Here’s a random video in which he singles to the opposite field with that swing:
What that aggressiveness combines with those mechanics to do is hit the ball all over the field. He ranks toward the bottom of the league in Pull% (35.2) and has a career Oppo% just a shade over 25 percent. He does a lot of work in the middle of the field as well, though, where he sits at 40.7 percent for the year (24th among qualifiers). More than anything, his nature allows him to avoid the shift, which—and this is an obvious statement coming up—opens up the field far more than, say, Yasmani Grandal (who has been shifted against 94 percent of the time). Anderson has hit against the shift exactly one time this year.
Another potential explanation for how Tim Anderson keeps on plugging with subpar peripherals is just his general awareness of the count, which works in conjunction with his aggressiveness. Steve Paradzinski has a nice writeup on it over at On Top Sports Net, but Anderson is destroying opposing pitching when he’s ahead in the count. He’s hitting .481 when he’s ahead in the count and OPSing 1.255. Both of those are tops among his counterparts at the shortstop position. He’s reaching base at a .588 clip in those situations.

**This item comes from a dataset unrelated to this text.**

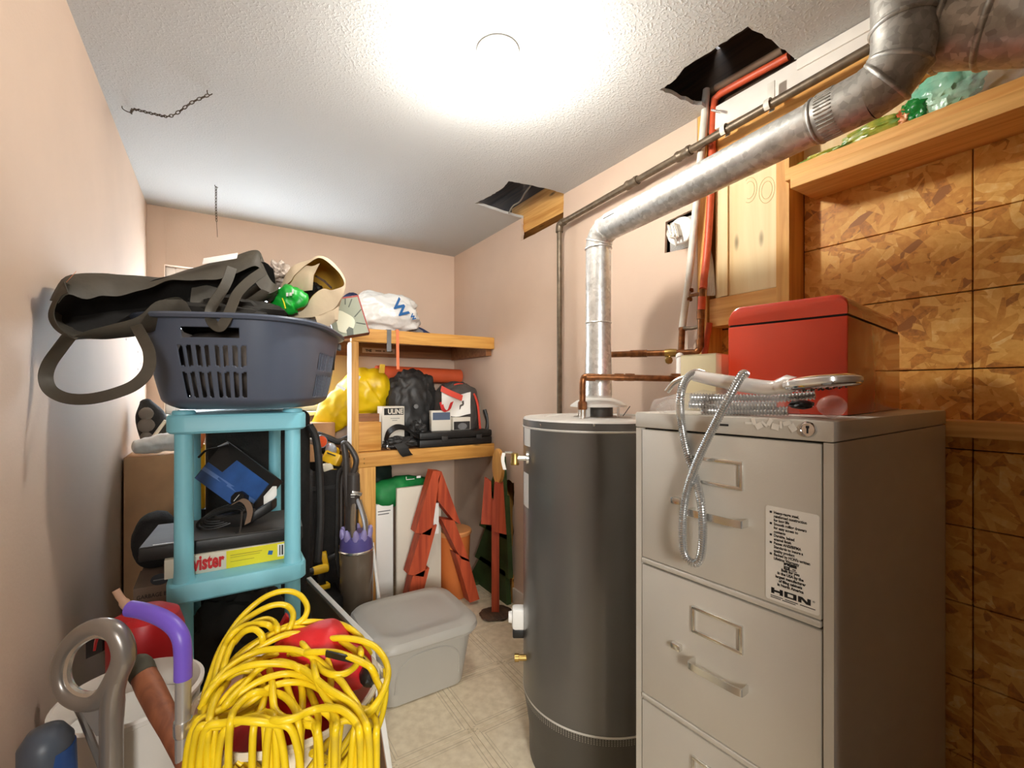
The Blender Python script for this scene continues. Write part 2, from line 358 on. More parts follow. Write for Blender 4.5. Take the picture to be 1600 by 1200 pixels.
# ceiling with two torn openings
# outline runs round the room and dips round both openings (they reach the wall)
hole_a = [(1.47, .70), (1.44, .698), (1.33, .697), (1.21, .705), (1.207, .80), (1.2, .90), (1.222, .955), (1.222, 1.01), (1.30, 1.003), (1.38, 1.0), (1.41, .985), (1.47, .99)]
hole_b = [(1.47, 1.805), (1.38, 1.80), (1.25, 1.815), (1.15, 1.835), (1.165, 1.92), (1.16, 2.02), (1.135, 2.15), (1.25, 2.165), (1.36, 2.18), (1.47, 2.185)]
def rough(L, amp, seed):
    rnd = random.Random(seed); out = []
    for a, b in zip(L[:-1], L[1:]):
        for k in range(6):
            t = k/6; out.append((a[0]+(b[0]-a[0])*t+(rnd.uniform(-amp, amp) if k else 0), a[1]+(b[1]-a[1])*t+(rnd.uniform(-amp, amp) if k else 0)))
    return out+[L[-1]]
outer = [(LX-.1, FY), (1.47, FY)]+rough(hole_a, .003, 3)+rough(hole_b, .003, 4)+[(1.47, BY+.05), (LX-.1, BY+.05)]
ce = struct(MB().slab(outer, [], (0, 0, CZ), (1, 0, 0), (0, 1, 0), (0, 0, .014)).build('ceiling', 'ceil', ang=20))
# framing over the ceiling, seen through the openings
for k, (x, nm) in enumerate(((1.10, 0), (1.49, 1))):
    MB().bx(x, x+.04, FY, BY, CZ+.02, CZ+.22).build('joist', 'darkwood', ce)
for k in range(9):
    y = FY+k*.41
    MB().bx(.9, 1.75, y, y+.40, CZ+.222, CZ+.24).build('subfloor_board', 'darkwood', ce)
for k, x in enumerate((1.235, 1.285, 1.335)):
    MB().bx(x, x+.018, .5, 1.25, CZ+.09+.02*k, CZ+.115+.02*k).build('cross_strip', MAT['darkwood'] if k else MAT['brownwood'], ce)
# left wall, back wall
wlf = struct(MB().bx(LX-.1, LX, FY, BY+.1, 0, CZ).build('wall_left', 'pink'))
for u, v in ((197, 530), (215.6, 550), (219.7, 568), (215.6, 577)):
    p = onX(u, v, LX); MB().lathe([(.006, 0), (.005, .0006)], p, (1, 0, 0), 8).build('nail_head', 'dark', wlf)
WX0, WX1, WZ0, WZ1 = -.255, .575, 1.12, 1.93
wbk = struct(MB().slab([(LX, 0), (RX+.1, 0), (RX+.1, CZ), (LX, CZ)], [[(WX0, WZ0), (WX1, WZ0), (WX1, WZ1), (WX0, WZ1)]], (0, BY, 0), (1, 0, 0), (0, 0, 1), (0, .12, 0)).build('wall_back', 'pink'))
MB().bx(-.255, -.249, BY-.003, BY, WZ1, CZ).build('panel_batten', 'pink', wbk)
# unseen dark shell added behind the camera so that little light bounces back
bs_ = MB().bx(-2.6, 4.2, -4.1, -4.0, -.1, 2.5).bx(-2.7, -2.6, -4.1, FY, -.1, 2.5).bx(4.2, 4.3, -4.1, FY, -.1, 2.5).bx(-2.6, LX-.1, FY-.08, FY, -.1, 2.5).bx(OX+.05, 4.2, FY-.08, FY, -.1, 2.5)
struct(bs_.build('wall_added_shell', 'concrete'))
struct(MB().slab([(LX-.1, 0), (OX+.05, 0), (OX+.05, 2.42), (LX-.1, 2.42)], [[(LX+.01, .001), (.43, .001), (.43, 2.06), (LX+.01, 2.06)]], (0, FY, 0), (1, 0, 0), (0, 0, 1), (0, -.09, 0)).build('wall_added_blocker', 'darkwood'))  # unseen wall added to keep the fill lamp off the cabinet side
struct(MB().bx(-2.6, 4.2, -4.0, FY-.001, -.1, -.003).build('floor_added_shell', 'concrete'))
struct(MB().bx(-2.6, 4.2, -4.0, FY+.0, 2.42, 2.5).build('ceiling_added_shell', 'darkwood'))
# window: white frame, sash bar, pane, sill
wf = MB()
for x0, x1, z0, z1 in ((WX0, WX0+.045, WZ0, WZ1), (WX1-.045, WX1, WZ0, WZ1), (WX0+.045, WX1-.045, WZ1-.045, WZ1), (WX0+.045, WX1-.045, WZ0, WZ0+.05), (.14, .18, WZ0+.05, WZ1-.045)):
    wf.bx(x0, x1, BY+.05, BY+.1, z0, z1, .004)
wn = struct(wf.build('window_1', 'white'))
MAT['pane'] = pane_mat('window_glass')
for x0, x1 in ((WX0+.045, .14), (.18, WX1-.045)):
    MB().bx(x0, x1, BY+.072, BY+.078, WZ0+.05, WZ1-.045).build('pane', 'pane', wn)
MB().bx(WX0-.02, WX1+.02, BY-.05, BY+.06, WZ0-.025, WZ0, .004).build('sill', 'white', wn)
MB().bx(.14, .145, BY+.055, BY+.058, WZ0+.05, WZ1-.05).build('seal', 'black', wn)
# right wall: painted drywall with cut-outs
wallhole = rough([(2.27, .70), (2.30, .71), (2.395, .715), (2.40, .50), (2.395, .30), (2.385, .17), (2.33, .155), (2.305, .20), (2.288, .24), (2.295, .32), (2.275, .40), (2.285, .52), (2.27, .60), (2.27, .70)], .006, 8)[:-1]
boxhole = [(1.045, 1.775), (1.185, 1.785), (1.18, 1.905), (1.05, 1.915)]
outer = [(1.04, 0), (BY, 0), (BY, CZ), (2.187, CZ)]+rough([(2.187, CZ), (2.192, 2.19), (2.182, 2.15), (2.195, 2.11)], .003, 5)[1:]+rough([(2.195, 2.11), (1.81, 2.115), (1.805, CZ)], .002, 6)[1:]+[(1.04, CZ)]
wr = struct(MB().slab(outer, [wallhole, boxhole], (RX, 0, 0), (0, 1, 0), (0, 0, 1), (.013, 0, 0)).build('wall_right', 'pink'))
MB().bx(OX+.012, OX+.05, FY, BY+.1, 0, CZ+.22).build('added_light_block', 'darkwood', wr)  # dark sheet added behind the studs to block light
for y in (1.46, 1.87, 2.42, 2.80):
    MB().bx(RX+.014, OX, y, y+.038, .04, 2.10 if y < 2 else CZ).build('stud', 'pineZ', wr)
MB().bx(RX+.016, OX, 1.74, 2.32, 2.16, CZ+.10).build('top_plate', 'pine', wr)   # seen in the far opening
MB().bx(RX+.014, OX, 1.74, 2.32, 2.08, 2.115).build('blocking', 'pine', wr)
# lumber side: stud, blocking, plywood, strand board panels, plates, ledger
MB().bx(RX, OX, 1.0, 1.038, 0, CZ).build('stud', 'pineZ', wr)
MB().bx(RX, OX, .722, .760, 0, 2.054).build('stud', 'pineZ', wr)
MB().bx(RX+.012, RX+.022, .761, .975, 1.575, 2.04).build('plywood_panel', 'ply', wr)
MB().bx(RX+.004, RX+.02, .925, .952, 1.575, 2.04).build('batten', 'ply', wr)
MB().bx(RX+.002, OX, .761, .992, 1.475, 1.572).build('blocking', 'pine', wr)
# large stencilled outline characters on the plywood
MAT['stencil'] = mat('stencil_grey', (196, 166, 110), .7)
for u, ks in ((1198, range(0, 25)), (1171, range(4, 21))):     # an outlined O and a reversed C
    c = onX(u, 297, RX+.0115); m_ = MB()
    for ry, rz in ((.017, .028), (.025, .041)):
        m_.tube([c+V((0, math.sin(2*math.pi*k/24)*0-math.cos(2*math.pi*k/24-math.pi/2)*0-math.cos(2*math.pi*(k-12)/24)*ry, math.sin(2*math.pi*(k-12)/24)*rz)) for k in ks], .0007, 5)
    m_.build('stencilled_character', 'stencil', wr)
# strand board: pieces split along the scored joints
ys = [FY, -.145, .338, .722]; zs = [0, .152, .343, .535, .723, .913, 1.104, 1.303, 1.494, 1.685, 1.875]
for i in range(3):
    for j in range(10):
        MB().bx(OX, OX+.012, ys[i]+.0014, ys[i+1]-.0014, zs[j]+.0014, zs[j+1]-.0014, .001, 1).build('strand_board_panel', 'osb', wr)
MB().bx(OX, OX+.012, .76, 1.0, .02, 1.47).build('strand_board_panel', 'osb', wr)
MB().bx(OX, OX+.012, FY, 1.0, 1.92, CZ).build('backing_board', 'ply', wr)
MB().bx(1.40, OX-.001, FY, .690, 1.838, 1.876, .003).build('top_plate', 'pine', wr)
MB().bx(1.43, OX-.001, FY, .720, 1.878, 1.915, .003).build('top_plate', 'pine', wr)
MB().bx(RX, OX-.001, FY, .718, 1.14, 1.178, .003).build('ledger', 'pine', wr)
MB().bx(1.47, OX, FY, .998, 2.055, 2.158, .003).build('beam', 'pine', wr)
struct(MB().bx(1.455, 1.475, FY, .995, 2.16, CZ-.001, .002).build('trim_1', 'whitewood'))
struct(MB().bx(1.449, 1.456, FY, .695, 2.205, CZ-.002, .002).build('trim_2', 'whitewood'))
struct(MB().bx(RX-.012, RX, 1.5, 2.27, .0, .09, .003).build('baseboard_right', 'whitewood'))
# ---- wooden shelving in the back corner
SY = 2.495
sh = thing('wooden_shelving', 'built-in pine shelving with two shelves in the far corner', 'shelving', (1.0, 2.8, 0))
MB().bx(.585, RX-.002, SY, SY+.038, 1.511, 1.583, .003).build('front_rail', 'pineX', sh)
MB().bx(.585, RX-.002, SY+.038, BY-.042, 1.565, 1.583, .002).build('shelf_board', 'brownwood', sh)
MB().bx(.60, RX-.002, BY-.04, BY-.002, 1.475, 1.563).build('rear_cleat', 'brownwood', sh)
MB().bx(.60, RX-.002, BY-.04, BY-.002, .815, .898).build('rear_cleat', 'brownwood', sh)
MB().bx(.585, RX-.002, SY, SY+.038, .836, .916, .003).build('front_rail', 'pineX', sh)
MB().bx(.585, RX-.002, SY+.038, BY-.002, .899, .916, .002).build('shelf_board', 'brownwood', sh)
p = MB().bx(.585, .622, SY+.001, SY+.09, .917, 1.510, .002).build('post', 'pineZ', sh)
MB().bx(.583, .5852, SY+.002, SY+.09, .93, 1.50).build('window_lit_face', 'white', p)  # white sheet standing in for window light on the post side
MB().bx(.622, .712, SY+.001, SY+.038, 0, .835, .002).build('post', 'pineZ', sh)
MB().bx(RX-.04, RX-.002, SY+.04, BY-.045, 1.47, 1.563).build('side_cleat', 'brownwood', sh)
q = MB(); 
for u, v in ((569, 717), (569, 724)):
    q.lathe([(.004, 0), (.003, .002)], onY(u, v, SY-.0001), (0, -1, 0), 8)
q.build('screw', 'brass', sh)
lb = onY(566, 551, BY-.041); rb = onY(617, 551, BY-.041); lt = onY(566, 543, BY-.041)
s_ = MB().obox(lb, (rb.x-lb.x, 0, 0), (0, -.001, 0), (0, 0, lt.z-lb.z)).build('paper_label', mat('aged_label', (206, 176, 146), .8), sh)
text('THE', .022, 'ink', s_, lb+V((.02, -.0012, .008)), (1, 0, 0), (0, 0, 1), bold=.001)
q = MB()
for k, (a, b) in enumerate(((.085, .125), (.135, .15), (.16, .2))): q.bx(lb.x+a, lb.x+b, BY-.0432, BY-.0425, lb.z+.011, lb.z+.021)
q.build('worn_print', mat('faded_ink', (120, 92, 70), .8), s_)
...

I noted above Anderson’s batting average outputs with two strikes. Which are good! But come on. What Anderson’s doing in those plate appearances where he’s ahead is just going full bore on the aggressiveness to a point where it’s probably making his manager absolutely seeth. That approach is just his nature. He’s not terribly unique in that regard among his peers at the position (Báez, Bo Bichette being relevant examples), but the ultimate extent to which he’s succeeding in those instances is just...wild.
There isn’t really a statistical or a mechanical explanation for what Tim Anderson is doing at the plate. But that also means that there isn’t a statistical or mechanical one that indicates any sort of regression is on the way. Because this is who Anderson has always been. I believe there’s a phrase for that: built different. Tim Anderson is, indeed, built different, and it’s totally fine that he’s going to continue to step in the box, hack and hack and hack, and just fill up the box score with hits. It’s aggressiveness, but it’s calculated. Some guys just hit. Tim Anderson is one of those guys.